He told the General Assembly that the United States wanted to work through the Security Council - but warned that military action would be unavoidable if Iraq failed to comply with UN resolutions.
"The Security Council resolutions will be enforced - the just demands of peace and security will be met - or action will be unavoidable. A regime that has lost its legitimacy will also lose its power."
Earlier, Iraq's Foreign Minister Naji Sabri defiantly warned Mr Bush that Iraqis would defend themselves to the death.
'Case against himself'
Mr Bush said Saddam Hussein had proved his contempt for the United Nations and listed all the UN resolutions he considered Iraq to have ignored or broken.
"By his cruelties... Saddam Hussein has made the case against himself," he said.
Bush's demands of Iraq
"Are UN resolutions to be honoured and enforced or cast aside without consequence?" he asked.
The UN itself faced a "difficult and defining moment" over the issue.
He said that should Iraq acquire fissile material, "it would be able to build a nuclear weapon within a year".
He accused Saddam Hussein of allowing members of Osama Bin Laden's al-Qaeda network to be based in Iraq.
"If the Iraqi regime wishes peace, it will immediately and unconditionally foreswear, disclose, and remove or destroy all weapons of mass destruction, long-range missiles and all related material," he said.
Mr Bush's speech brought a mixed reaction around the world.
British Foreign Secretary Jack Straw said it was "a defining moment for the United Nations".
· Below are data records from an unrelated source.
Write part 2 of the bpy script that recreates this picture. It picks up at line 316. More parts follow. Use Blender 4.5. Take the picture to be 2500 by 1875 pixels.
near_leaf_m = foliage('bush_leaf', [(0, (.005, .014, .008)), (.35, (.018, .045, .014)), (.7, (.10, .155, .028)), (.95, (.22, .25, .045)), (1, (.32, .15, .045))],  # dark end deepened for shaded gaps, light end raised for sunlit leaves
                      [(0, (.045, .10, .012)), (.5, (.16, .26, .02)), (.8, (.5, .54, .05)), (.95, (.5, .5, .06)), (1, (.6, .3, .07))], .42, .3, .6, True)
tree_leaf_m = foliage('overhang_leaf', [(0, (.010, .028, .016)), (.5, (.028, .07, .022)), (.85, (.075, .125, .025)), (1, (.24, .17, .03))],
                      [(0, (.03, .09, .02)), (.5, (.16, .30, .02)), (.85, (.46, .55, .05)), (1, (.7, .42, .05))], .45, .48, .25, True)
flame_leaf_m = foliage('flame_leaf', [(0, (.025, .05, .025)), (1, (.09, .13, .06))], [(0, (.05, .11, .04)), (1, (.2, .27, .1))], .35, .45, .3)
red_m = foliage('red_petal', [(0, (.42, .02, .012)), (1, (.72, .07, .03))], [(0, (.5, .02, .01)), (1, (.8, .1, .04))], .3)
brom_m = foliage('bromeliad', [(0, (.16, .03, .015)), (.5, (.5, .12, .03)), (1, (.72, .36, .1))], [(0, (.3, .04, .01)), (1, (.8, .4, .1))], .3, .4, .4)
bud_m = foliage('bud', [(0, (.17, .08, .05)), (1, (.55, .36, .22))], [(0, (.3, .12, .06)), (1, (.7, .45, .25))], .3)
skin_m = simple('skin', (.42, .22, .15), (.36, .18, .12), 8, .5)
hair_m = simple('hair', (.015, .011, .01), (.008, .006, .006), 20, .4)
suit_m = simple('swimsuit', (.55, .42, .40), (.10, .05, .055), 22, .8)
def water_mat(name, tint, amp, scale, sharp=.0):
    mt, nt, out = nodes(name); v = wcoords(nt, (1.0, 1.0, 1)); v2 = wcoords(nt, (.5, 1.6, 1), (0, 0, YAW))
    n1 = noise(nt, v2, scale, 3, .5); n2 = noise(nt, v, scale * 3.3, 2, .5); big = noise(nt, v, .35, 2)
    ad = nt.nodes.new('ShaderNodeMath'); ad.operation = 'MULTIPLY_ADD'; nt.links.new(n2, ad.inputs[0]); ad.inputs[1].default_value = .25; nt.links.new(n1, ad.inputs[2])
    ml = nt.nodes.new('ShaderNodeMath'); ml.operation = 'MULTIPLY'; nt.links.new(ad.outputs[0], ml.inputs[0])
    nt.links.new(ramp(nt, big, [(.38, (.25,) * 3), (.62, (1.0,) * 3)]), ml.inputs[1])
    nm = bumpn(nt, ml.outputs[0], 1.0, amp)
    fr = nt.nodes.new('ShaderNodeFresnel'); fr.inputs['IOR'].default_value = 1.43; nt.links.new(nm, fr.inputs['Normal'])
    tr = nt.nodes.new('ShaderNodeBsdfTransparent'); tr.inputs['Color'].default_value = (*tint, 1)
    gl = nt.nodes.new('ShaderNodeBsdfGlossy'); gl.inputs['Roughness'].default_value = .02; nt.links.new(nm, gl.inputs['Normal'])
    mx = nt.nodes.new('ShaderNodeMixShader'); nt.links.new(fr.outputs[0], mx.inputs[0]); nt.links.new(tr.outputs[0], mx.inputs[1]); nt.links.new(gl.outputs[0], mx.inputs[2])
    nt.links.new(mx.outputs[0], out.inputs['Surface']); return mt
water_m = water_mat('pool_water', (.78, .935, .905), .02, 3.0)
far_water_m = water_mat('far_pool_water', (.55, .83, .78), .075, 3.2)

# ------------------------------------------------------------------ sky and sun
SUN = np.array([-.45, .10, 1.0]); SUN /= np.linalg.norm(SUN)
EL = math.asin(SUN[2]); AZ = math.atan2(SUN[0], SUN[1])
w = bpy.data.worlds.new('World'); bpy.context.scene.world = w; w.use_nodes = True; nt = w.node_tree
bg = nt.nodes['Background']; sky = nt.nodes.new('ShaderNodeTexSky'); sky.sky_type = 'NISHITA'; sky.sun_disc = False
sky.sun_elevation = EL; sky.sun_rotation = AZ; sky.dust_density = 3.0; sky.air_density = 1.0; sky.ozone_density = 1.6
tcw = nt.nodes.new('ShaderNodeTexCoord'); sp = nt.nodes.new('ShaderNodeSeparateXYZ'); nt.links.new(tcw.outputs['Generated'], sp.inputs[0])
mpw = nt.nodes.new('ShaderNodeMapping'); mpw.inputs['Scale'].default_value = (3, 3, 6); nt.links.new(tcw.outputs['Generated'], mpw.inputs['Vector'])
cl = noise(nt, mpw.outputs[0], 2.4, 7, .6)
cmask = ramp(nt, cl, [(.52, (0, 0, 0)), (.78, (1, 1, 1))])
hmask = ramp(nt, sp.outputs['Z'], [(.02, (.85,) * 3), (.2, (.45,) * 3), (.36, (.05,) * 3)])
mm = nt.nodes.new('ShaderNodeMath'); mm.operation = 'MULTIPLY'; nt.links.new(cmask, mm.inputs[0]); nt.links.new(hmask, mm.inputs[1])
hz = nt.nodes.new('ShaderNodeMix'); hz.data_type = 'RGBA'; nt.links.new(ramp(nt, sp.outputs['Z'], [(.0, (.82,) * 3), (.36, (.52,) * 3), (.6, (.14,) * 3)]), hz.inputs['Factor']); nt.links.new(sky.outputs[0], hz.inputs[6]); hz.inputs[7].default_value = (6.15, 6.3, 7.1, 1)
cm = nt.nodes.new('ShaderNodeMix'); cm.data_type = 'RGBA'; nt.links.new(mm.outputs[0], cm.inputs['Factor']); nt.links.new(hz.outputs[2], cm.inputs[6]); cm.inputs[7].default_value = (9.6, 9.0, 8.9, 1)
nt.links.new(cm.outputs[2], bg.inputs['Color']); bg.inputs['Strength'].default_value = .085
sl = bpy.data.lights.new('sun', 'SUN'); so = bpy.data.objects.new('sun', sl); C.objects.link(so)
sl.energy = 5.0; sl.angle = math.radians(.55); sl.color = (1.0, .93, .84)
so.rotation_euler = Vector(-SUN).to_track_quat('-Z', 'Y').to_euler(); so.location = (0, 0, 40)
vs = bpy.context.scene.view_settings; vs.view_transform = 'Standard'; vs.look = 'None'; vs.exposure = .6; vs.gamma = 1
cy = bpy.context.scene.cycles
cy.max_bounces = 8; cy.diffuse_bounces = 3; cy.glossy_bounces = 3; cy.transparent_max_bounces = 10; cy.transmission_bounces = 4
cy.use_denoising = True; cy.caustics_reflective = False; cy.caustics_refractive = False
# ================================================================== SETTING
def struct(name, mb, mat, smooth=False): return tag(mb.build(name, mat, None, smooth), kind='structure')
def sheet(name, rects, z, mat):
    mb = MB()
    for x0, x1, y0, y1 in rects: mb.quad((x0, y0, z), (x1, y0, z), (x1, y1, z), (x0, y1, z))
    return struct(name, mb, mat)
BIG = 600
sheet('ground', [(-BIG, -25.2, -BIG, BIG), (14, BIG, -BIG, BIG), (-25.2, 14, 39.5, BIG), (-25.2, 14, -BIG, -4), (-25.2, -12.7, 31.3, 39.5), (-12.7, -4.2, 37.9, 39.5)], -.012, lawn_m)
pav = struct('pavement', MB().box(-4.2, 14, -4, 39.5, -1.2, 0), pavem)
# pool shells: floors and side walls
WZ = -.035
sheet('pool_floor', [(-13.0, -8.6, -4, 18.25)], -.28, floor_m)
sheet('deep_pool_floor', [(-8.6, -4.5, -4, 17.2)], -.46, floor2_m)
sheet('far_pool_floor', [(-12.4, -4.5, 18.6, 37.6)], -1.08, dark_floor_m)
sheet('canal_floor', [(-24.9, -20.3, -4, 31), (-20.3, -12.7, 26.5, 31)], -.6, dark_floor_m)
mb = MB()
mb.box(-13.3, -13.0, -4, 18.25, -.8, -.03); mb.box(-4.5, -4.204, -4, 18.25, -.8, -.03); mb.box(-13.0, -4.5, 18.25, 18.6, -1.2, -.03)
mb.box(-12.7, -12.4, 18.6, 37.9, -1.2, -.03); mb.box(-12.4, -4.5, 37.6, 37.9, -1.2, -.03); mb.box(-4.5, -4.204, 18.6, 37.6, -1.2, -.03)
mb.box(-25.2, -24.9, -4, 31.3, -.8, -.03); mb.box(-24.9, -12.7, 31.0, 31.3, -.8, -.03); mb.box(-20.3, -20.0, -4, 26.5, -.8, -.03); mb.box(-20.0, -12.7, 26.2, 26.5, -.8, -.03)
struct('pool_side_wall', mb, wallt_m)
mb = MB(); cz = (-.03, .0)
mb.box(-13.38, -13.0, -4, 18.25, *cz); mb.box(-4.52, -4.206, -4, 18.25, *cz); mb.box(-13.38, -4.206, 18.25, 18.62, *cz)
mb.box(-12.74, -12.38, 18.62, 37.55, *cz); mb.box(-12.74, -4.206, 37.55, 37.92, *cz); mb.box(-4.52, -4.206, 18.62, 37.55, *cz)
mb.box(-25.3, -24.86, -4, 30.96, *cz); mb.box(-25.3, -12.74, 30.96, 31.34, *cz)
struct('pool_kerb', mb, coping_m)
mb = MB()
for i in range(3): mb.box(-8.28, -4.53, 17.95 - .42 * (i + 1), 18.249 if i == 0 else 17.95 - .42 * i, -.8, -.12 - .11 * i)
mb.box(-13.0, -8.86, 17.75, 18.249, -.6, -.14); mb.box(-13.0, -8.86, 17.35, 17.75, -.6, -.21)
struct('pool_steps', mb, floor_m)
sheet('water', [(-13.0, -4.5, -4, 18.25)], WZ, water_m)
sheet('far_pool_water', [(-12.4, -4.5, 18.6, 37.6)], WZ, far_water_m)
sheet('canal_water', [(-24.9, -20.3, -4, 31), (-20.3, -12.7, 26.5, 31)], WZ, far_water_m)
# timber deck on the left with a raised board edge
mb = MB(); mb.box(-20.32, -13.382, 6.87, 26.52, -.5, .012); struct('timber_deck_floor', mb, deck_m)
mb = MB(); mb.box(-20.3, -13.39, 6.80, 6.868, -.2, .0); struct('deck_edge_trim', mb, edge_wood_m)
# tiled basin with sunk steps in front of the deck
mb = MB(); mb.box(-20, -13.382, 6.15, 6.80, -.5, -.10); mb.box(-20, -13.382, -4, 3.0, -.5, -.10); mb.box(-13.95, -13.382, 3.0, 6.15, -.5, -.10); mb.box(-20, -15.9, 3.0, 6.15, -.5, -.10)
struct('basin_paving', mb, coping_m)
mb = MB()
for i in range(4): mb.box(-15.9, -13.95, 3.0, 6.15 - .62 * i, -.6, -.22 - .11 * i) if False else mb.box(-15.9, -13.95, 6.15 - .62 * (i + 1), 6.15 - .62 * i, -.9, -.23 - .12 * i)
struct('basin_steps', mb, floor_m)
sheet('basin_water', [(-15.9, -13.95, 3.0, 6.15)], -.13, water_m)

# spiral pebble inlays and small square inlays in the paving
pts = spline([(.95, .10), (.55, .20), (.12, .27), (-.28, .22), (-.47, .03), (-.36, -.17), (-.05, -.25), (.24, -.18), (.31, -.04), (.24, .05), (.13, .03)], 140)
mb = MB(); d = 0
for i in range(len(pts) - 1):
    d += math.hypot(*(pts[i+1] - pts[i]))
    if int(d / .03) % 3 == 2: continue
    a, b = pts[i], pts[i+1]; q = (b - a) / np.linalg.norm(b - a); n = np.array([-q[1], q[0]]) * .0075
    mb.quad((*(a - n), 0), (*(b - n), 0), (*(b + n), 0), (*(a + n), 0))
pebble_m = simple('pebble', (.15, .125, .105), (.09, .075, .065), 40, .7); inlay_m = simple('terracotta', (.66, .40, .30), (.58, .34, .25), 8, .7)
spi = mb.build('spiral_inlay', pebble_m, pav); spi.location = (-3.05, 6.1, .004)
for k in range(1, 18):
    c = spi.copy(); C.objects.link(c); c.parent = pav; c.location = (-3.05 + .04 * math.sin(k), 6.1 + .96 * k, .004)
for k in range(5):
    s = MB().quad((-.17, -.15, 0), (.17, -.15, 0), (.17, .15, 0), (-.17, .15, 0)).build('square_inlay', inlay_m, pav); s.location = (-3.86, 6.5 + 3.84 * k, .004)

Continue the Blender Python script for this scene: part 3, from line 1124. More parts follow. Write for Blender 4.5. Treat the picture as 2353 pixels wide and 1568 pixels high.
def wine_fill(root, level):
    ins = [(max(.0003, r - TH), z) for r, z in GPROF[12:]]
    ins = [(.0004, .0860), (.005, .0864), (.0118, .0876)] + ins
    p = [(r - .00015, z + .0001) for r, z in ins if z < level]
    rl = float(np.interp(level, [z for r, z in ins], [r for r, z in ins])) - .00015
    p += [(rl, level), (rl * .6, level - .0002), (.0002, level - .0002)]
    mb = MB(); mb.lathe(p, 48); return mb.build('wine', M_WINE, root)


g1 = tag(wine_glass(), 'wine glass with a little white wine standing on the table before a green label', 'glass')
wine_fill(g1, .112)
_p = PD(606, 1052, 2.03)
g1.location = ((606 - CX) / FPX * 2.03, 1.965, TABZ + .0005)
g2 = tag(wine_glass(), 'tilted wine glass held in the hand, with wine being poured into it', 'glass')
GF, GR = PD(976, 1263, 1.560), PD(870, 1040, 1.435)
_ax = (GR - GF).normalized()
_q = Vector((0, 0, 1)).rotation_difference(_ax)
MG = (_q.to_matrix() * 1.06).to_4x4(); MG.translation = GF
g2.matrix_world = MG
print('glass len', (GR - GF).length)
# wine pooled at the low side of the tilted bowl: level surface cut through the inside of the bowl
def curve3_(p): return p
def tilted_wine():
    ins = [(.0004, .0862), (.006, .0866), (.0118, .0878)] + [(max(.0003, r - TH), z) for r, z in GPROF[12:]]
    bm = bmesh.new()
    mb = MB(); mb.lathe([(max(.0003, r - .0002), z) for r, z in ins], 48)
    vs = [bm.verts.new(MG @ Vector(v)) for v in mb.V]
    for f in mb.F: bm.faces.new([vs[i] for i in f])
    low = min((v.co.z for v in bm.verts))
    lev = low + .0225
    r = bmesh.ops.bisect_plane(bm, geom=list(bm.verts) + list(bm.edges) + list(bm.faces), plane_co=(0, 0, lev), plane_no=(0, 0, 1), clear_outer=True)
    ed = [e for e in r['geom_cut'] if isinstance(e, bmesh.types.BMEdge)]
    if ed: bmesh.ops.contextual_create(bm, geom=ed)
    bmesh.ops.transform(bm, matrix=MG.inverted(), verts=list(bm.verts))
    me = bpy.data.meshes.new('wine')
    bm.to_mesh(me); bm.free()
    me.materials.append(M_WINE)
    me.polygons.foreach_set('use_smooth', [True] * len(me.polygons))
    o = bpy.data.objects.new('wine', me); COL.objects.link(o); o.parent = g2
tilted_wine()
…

"No-one who heard President Bush's speech could be in any doubt... about the urgency of dealing with the threat posed by Saddam Hussein," he said.
But US Senate Majority leader Tom Daschle said a number of questions still had to be answered before Congress voted to back military action against Iraq.
He said many members of Congress wanted to see the reaction of the international community before authorising use of US forces.
Afghan President Hamid Karzai told ABC TV he was worried that US involvement in Iraq could switch attention away from efforts to eradicate the Taleban and al-Qaeda in his country and to rebuild its infrastructure.
He said he wanted a better life for the Iraqi people but said any American action should be done with the support of the Arab world.
The Iraqi media said Mr Bush was using the UN to promote lies about alleged weapons programmes in Iraq.
Mr Bush "wants to exploit the international body as a tool serving and giving legitimacy to his aggressive schemes against Iraq," said al-Thawra, the ruling Ba'ath Party's newspaper.
Annan warning
UN Secretary General Kofi Annan earlier told the General Assembly that there was no substitute for the UN's "unique legitimacy".
"I believe that every government that is committed to the rule of law at home, must be committed also to the rule of law abroad," he said.
He acknowledged that Iraq had not complied with UN resolutions and urged the country to end its recalcitrance "for the sake of its own people, and for the sake of world order".
"If Iraq's defiance continues, the Security Council must face its responsibilities," he said.
Iraq has reiterated its defiance to any military action. Mr Sabri told Reuters news agency that his countrymen would use all means, even "kitchen knives", to repel an American invasion.
Iraq denies developing weapons of mass destruction.
"We shall never let those Zionists invade our country," Mr Sabri said.
Mr Bush's address came as US Central Command - which oversees the war in Afghanistan and army operations in south-west Asia - announced plans to send 600 of its headquarters' staff to the Gulf state of Qatar, near Iraq, for a training exercise in November.
To back up the president's speech, the Bush administration released a 22-page document recording what it said was "Saddam Hussein's defiance of the United Nations" on Thursday.